*INFORMATION PROVIDED*

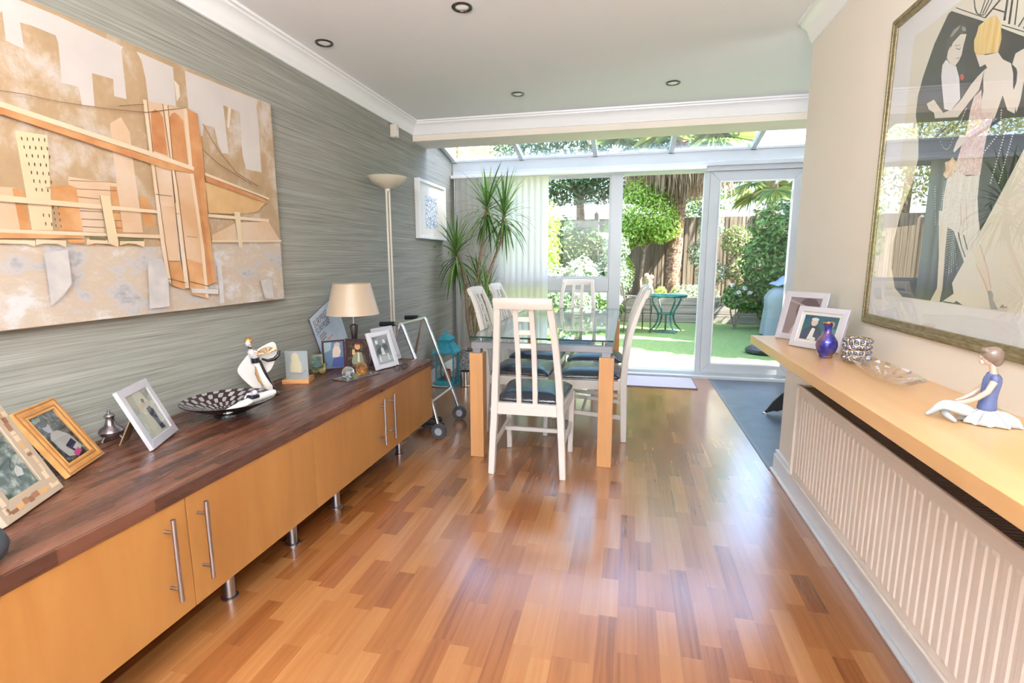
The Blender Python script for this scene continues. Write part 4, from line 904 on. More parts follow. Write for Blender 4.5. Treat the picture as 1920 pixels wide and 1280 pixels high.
('rose2',[(1.702,1.379),(1.7,1.379),(1.699,1.377),(1.702,1.377)]),
('rose2',[(1.667,1.415),(1.665,1.415),(1.664,1.413),(1.666,1.413)]),
('rose2',[(1.741,1.345),(1.739,1.345),(1.738,1.342),(1.74,1.342)]),
('rose2',[(1.635,1.402),(1.633,1.402),(1.633,1.4),(1.634,1.4)]),
('sign',[(1.456,1.109),(1.447,1.116),(1.442,1.11),(1.432,1.112),(1.431,1.108),(1.454,1.106)])]
# ================================================================ SETTING
YE, ZC = 5.56, 2.42          # garden front plane, ceiling height
def sb(name, mat, *boxes, bevel=0):
    b = MB()
    for q in boxes: b.box(*q)
    return struct(b.build(name, mat, smooth=0, bevel=bevel))
sb('floor', M['floor'], (-1.913, .85, -2.8, 5.5, -.1, 0))
sb('floor_kitchen', M['slate'], (.862, 4.3, 3.1, 5.5, -.1, 0), (1.0, 4.3, -.5, 3.1, -.1, 0))
sb('trim_1', M_('grey_floor_trim', (.12,.135,.15), rough=.4), (.838, .862, 3.1, 5.47, -.05, .004))
sb('wall_left', M['wallpaper'], (-2.1, -1.913, -2.8, 5.56, -.1, ZC), )
# gable piece of the left wall above the eaves, under the glass roof
b = MB(); b.prism([(4.6, ZC), (5.0, 2.42), (4.78, 2.49), (4.6, 2.49)], 'x', -2.1, -1.913); struct(b.build('wall_left_gable', M['wallpaper'], smooth=0))
sb('ceiling', M['white_ceiling'], (-2.1, 4.3, -2.8, 4.45, ZC, ZC+.15))
sb('wall_right', M['cream_wall'], (.885, 1.0, -2.8, 3.1, -.1, ZC))
sb('wall_back', M['cream_wall'], (-2.1, -1.75, -2.9, -2.8, -.1, ZC), (.75, 1.0, -2.9, -2.8, -.1, ZC), (-1.75, .75, -2.9, -2.8, -.1, .45), (-1.75, .75, -2.9, -2.8, 2.25, ZC))
sb('wall_kitchen', M['cream_wall'], (4.3, 4.4, -.5, 5.6, -.1, ZC), (1.0, 4.3, -.6, -.5, -.1, ZC))
# downstand beam, upper storey of the house above it
sb('wall_beam', M['cream_wall'], (-1.913, 4.3, 4.447, 4.766, 2.263, 2.6))
BR = NM('house_render', [(.3, (.55,.50,.44)), (.7, (.62,.57,.5))], ns=4, rough=.9)
sb('wall_upper_storey', BR, (-2.6, 4.8, 4.46, 4.78, 2.6, 6.6), (-2.6, 4.8, -3, 4.46, 6.5, 6.6))
# coving
def coving(name, axis, a, b, at, zc, sgn, end=False):
    prof = [(0, -.108), (.010, -.106), (.012, -.096), (.020, -.086), (.026, -.066), (.036, -.045), (.052, -.030), (.064, -.024), (.066, -.014), (.082, -.012), (.084, 0), (0, 0)]
    m_ = MB(); m_.prism([(at+sgn*u, zc+v) for u, v in prof], axis, a, b)
    return struct(m_.build(name, M['white_gloss'], smooth=50))
b = MB()
coving('trim_2', 'y', -2.8, 4.447, -1.913, ZC, 1)
coving('trim_3', 'x', -1.913, 4.3, 4.447, ZC, -1)
# the coving on the wall nib, with its profiled free end
coving('trim_4', 'y', -2.8, 3.1, .885, ZC, -1)
# skirtings
def skirt(name, boxes):
    m_ = MB()
    for x0, x1, y0, y1 in boxes:
        m_.box(x0, x1, y0, y1, 0, .100); cx = .3
        ex = .006
        if abs(x1-x0) < abs(y1-y0): m_.box(x0+(ex if x0 > 0 else 0), x1-(ex if x0 < 0 else 0), y0, y1-(ex if y1 < 3.2 and x0 > 0 else 0), .100, .127)
        else: m_.box(x0+(.0), x1, y0, y1-ex, .100, .127)
    return struct(m_.build(name, M['white_gloss'], smooth=0, bevel=.003))
skirt('baseboard_left', [(-1.913, -1.893, 3.2, 5.44)])
skirt('baseboard_right', [(.863, .885, -2.8, 3.122), (.885, 1.0, 3.1, 3.122)])
sb('trim_5', M['white_gloss'], (.846, .863, .2, 3.12, 0, .016), bevel=.004)
# eaves beam and door frame of the garden front
sb('wall_garden_front', M['upvc'], (-1.913, 4.3, 5.50, 5.66, 2.135, 2.275), (1.62, 4.3, 5.52, 5.66, -.1, 2.135), (-1.913, -1.47, 5.53, 5.72, -.1, 2.135), bevel=.004)
sb('trim_6', M['upvc'], (-1.90, 1.66, 5.465, 5.50, 2.120, 2.160), (-1.913, 1.66, 5.485, 5.56, 2.262, 2.285), bevel=.003)
# glass lean-to roof above the doors
gr = struct(MB().hexa([(-1.9, 4.766, 2.463), (4.3, 4.766, 2.463), (4.3, 5.70, 2.262), (-1.9, 5.70, 2.262), (-1.9, 4.766, 2.475), (4.3, 4.766, 2.475), (4.3, 5.70, 2.274), (-1.9, 5.70, 2.274)]).build('window_1', M['pane'], smooth=0))
for k, x in enumerate((-1.885, -1.144, -.372, .371, 1.124, 1.88, 2.63, 3.4)):
    MB().bar((x, 4.766, 2.44), (x, 5.62, 2.262), .045, .05).build('glazing_bar', M['upvc'], gr, smooth=0, bevel=.004)
    MB().box(x-.024, x+.024, 5.50, 5.512, 2.255, 2.30).build('bracket', M['alu'], gr, smooth=0)
# window 2: the fixed window on the left with a transom, and its posts
wf = struct(MB().box(-1.47, -.087, 5.50, 5.62, 2.075, 2.135).box(-.206, -.087, 5.50, 5.62, .06, 2.075).box(-1.47, -1.40, 5.51, 5.61, .06, 2.075)
            .box(-1.40, -.206, 5.51, 5.61, .89, 1.03).box(-1.40, -.206, 5.51, 5.61, .03, .10).build('window_2', M['upvc'], smooth=0, bevel=.004))
MB().box(-1.40, -.206, 5.555, 5.567, 1.03, 2.075).build('pane', M['pane'], wf, smooth=0)
MB().box(-1.40, -.206, 5.555, 5.567, .10, .89).build('pane', M['pane'], wf, smooth=0)
MB().frame(-1.40, -.206, 1.03, 2.075, 5.53, 5.545, .018).frame(-1.40, -.206, .10, .89, 5.53, 5.545, .018).build('bead', M['upvc'], wf, smooth=0)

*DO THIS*
Copy out all the data without changing anything, and drop the pictures.

*RESPONSE TO THIS EXERCISE*
The Blender Python script for this scene continues. Write part 4, from line 904 on. More parts follow. Write for Blender 4.5. Treat the picture as 1920 pixels wide and 1280 pixels high.
('rose2',[(1.702,1.379),(1.7,1.379),(1.699,1.377),(1.702,1.377)]),
('rose2',[(1.667,1.415),(1.665,1.415),(1.664,1.413),(1.666,1.413)]),
('rose2',[(1.741,1.345),(1.739,1.345),(1.738,1.342),(1.74,1.342)]),
('rose2',[(1.635,1.402),(1.633,1.402),(1.633,1.4),(1.634,1.4)]),
('sign',[(1.456,1.109),(1.447,1.116),(1.442,1.11),(1.432,1.112),(1.431,1.108),(1.454,1.106)])]
# ================================================================ SETTING
YE, ZC = 5.56, 2.42          # garden front plane, ceiling height
def sb(name, mat, *boxes, bevel=0):
    b = MB()
    for q in boxes: b.box(*q)
    return struct(b.build(name, mat, smooth=0, bevel=bevel))
sb('floor', M['floor'], (-1.913, .85, -2.8, 5.5, -.1, 0))
sb('floor_kitchen', M['slate'], (.862, 4.3, 3.1, 5.5, -.1, 0), (1.0, 4.3, -.5, 3.1, -.1, 0))
sb('trim_1', M_('grey_floor_trim', (.12,.135,.15), rough=.4), (.838, .862, 3.1, 5.47, -.05, .004))
sb('wall_left', M['wallpaper'], (-2.1, -1.913, -2.8, 5.56, -.1, ZC), )
# gable piece of the left wall above the eaves, under the glass roof
b = MB(); b.prism([(4.6, ZC), (5.0, 2.42), (4.78, 2.49), (4.6, 2.49)], 'x', -2.1, -1.913); struct(b.build('wall_left_gable', M['wallpaper'], smooth=0))
sb('ceiling', M['white_ceiling'], (-2.1, 4.3, -2.8, 4.45, ZC, ZC+.15))
sb('wall_right', M['cream_wall'], (.885, 1.0, -2.8, 3.1, -.1, ZC))
sb('wall_back', M['cream_wall'], (-2.1, -1.75, -2.9, -2.8, -.1, ZC), (.75, 1.0, -2.9, -2.8, -.1, ZC), (-1.75, .75, -2.9, -2.8, -.1, .45), (-1.75, .75, -2.9, -2.8, 2.25, ZC))
sb('wall_kitchen', M['cream_wall'], (4.3, 4.4, -.5, 5.6, -.1, ZC), (1.0, 4.3, -.6, -.5, -.1, ZC))
# downstand beam, upper storey of the house above it
sb('wall_beam', M['cream_wall'], (-1.913, 4.3, 4.447, 4.766, 2.263, 2.6))
BR = NM('house_render', [(.3, (.55,.50,.44)), (.7, (.62,.57,.5))], ns=4, rough=.9)
sb('wall_upper_storey', BR, (-2.6, 4.8, 4.46, 4.78, 2.6, 6.6), (-2.6, 4.8, -3, 4.46, 6.5, 6.6))
# coving
def coving(name, axis, a, b, at, zc, sgn, end=False):
    prof = [(0, -.108), (.010, -.106), (.012, -.096), (.020, -.086), (.026, -.066), (.036, -.045), (.052, -.030), (.064, -.024), (.066, -.014), (.082, -.012), (.084, 0), (0, 0)]
    m_ = MB(); m_.prism([(at+sgn*u, zc+v) for u, v in prof], axis, a, b)
    return struct(m_.build(name, M['white_gloss'], smooth=50))
b = MB()
coving('trim_2', 'y', -2.8, 4.447, -1.913, ZC, 1)
coving('trim_3', 'x', -1.913, 4.3, 4.447, ZC, -1)
# the coving on the wall nib, with its profiled free end
coving('trim_4', 'y', -2.8, 3.1, .885, ZC, -1)
# skirtings
def skirt(name, boxes):
    m_ = MB()
    for x0, x1, y0, y1 in boxes:
        m_.box(x0, x1, y0, y1, 0, .100); cx = .3
        ex = .006
        if abs(x1-x0) < abs(y1-y0): m_.box(x0+(ex if x0 > 0 else 0), x1-(ex if x0 < 0 else 0), y0, y1-(ex if y1 < 3.2 and x0 > 0 else 0), .100, .127)
        else: m_.box(x0+(.0), x1, y0, y1-ex, .100, .127)
    return struct(m_.build(name, M['white_gloss'], smooth=0, bevel=.003))
skirt('baseboard_left', [(-1.913, -1.893, 3.2, 5.44)])
skirt('baseboard_right', [(.863, .885, -2.8, 3.122), (.885, 1.0, 3.1, 3.122)])
sb('trim_5', M['white_gloss'], (.846, .863, .2, 3.12, 0, .016), bevel=.004)
# eaves beam and door frame of the garden front
sb('wall_garden_front', M['upvc'], (-1.913, 4.3, 5.50, 5.66, 2.135, 2.275), (1.62, 4.3, 5.52, 5.66, -.1, 2.135), (-1.913, -1.47, 5.53, 5.72, -.1, 2.135), bevel=.004)
sb('trim_6', M['upvc'], (-1.90, 1.66, 5.465, 5.50, 2.120, 2.160), (-1.913, 1.66, 5.485, 5.56, 2.262, 2.285), bevel=.003)
# glass lean-to roof above the doors
gr = struct(MB().hexa([(-1.9, 4.766, 2.463), (4.3, 4.766, 2.463), (4.3, 5.70, 2.262), (-1.9, 5.70, 2.262), (-1.9, 4.766, 2.475), (4.3, 4.766, 2.475), (4.3, 5.70, 2.274), (-1.9, 5.70, 2.274)]).build('window_1', M['pane'], smooth=0))
for k, x in enumerate((-1.885, -1.144, -.372, .371, 1.124, 1.88, 2.63, 3.4)):
    MB().bar((x, 4.766, 2.44), (x, 5.62, 2.262), .045, .05).build('glazing_bar', M['upvc'], gr, smooth=0, bevel=.004)
    MB().box(x-.024, x+.024, 5.50, 5.512, 2.255, 2.30).build('bracket', M['alu'], gr, smooth=0)
# window 2: the fixed window on the left with a transom, and its posts
wf = struct(MB().box(-1.47, -.087, 5.50, 5.62, 2.075, 2.135).box(-.206, -.087, 5.50, 5.62, .06, 2.075).box(-1.47, -1.40, 5.51, 5.61, .06, 2.075)
            .box(-1.40, -.206, 5.51, 5.61, .89, 1.03).box(-1.40, -.206, 5.51, 5.61, .03, .10).build('window_2', M['upvc'], smooth=0, bevel=.004))
MB().box(-1.40, -.206, 5.555, 5.567, 1.03, 2.075).build('pane', M['pane'], wf, smooth=0)
MB().box(-1.40, -.206, 5.555, 5.567, .10, .89).build('pane', M['pane'], wf, smooth=0)
MB().frame(-1.40, -.206, 1.03, 2.075, 5.53, 5.545, .018).frame(-1.40, -.206, .10, .89, 5.53, 5.545, .018).build('bead', M['upvc'], wf, smooth=0)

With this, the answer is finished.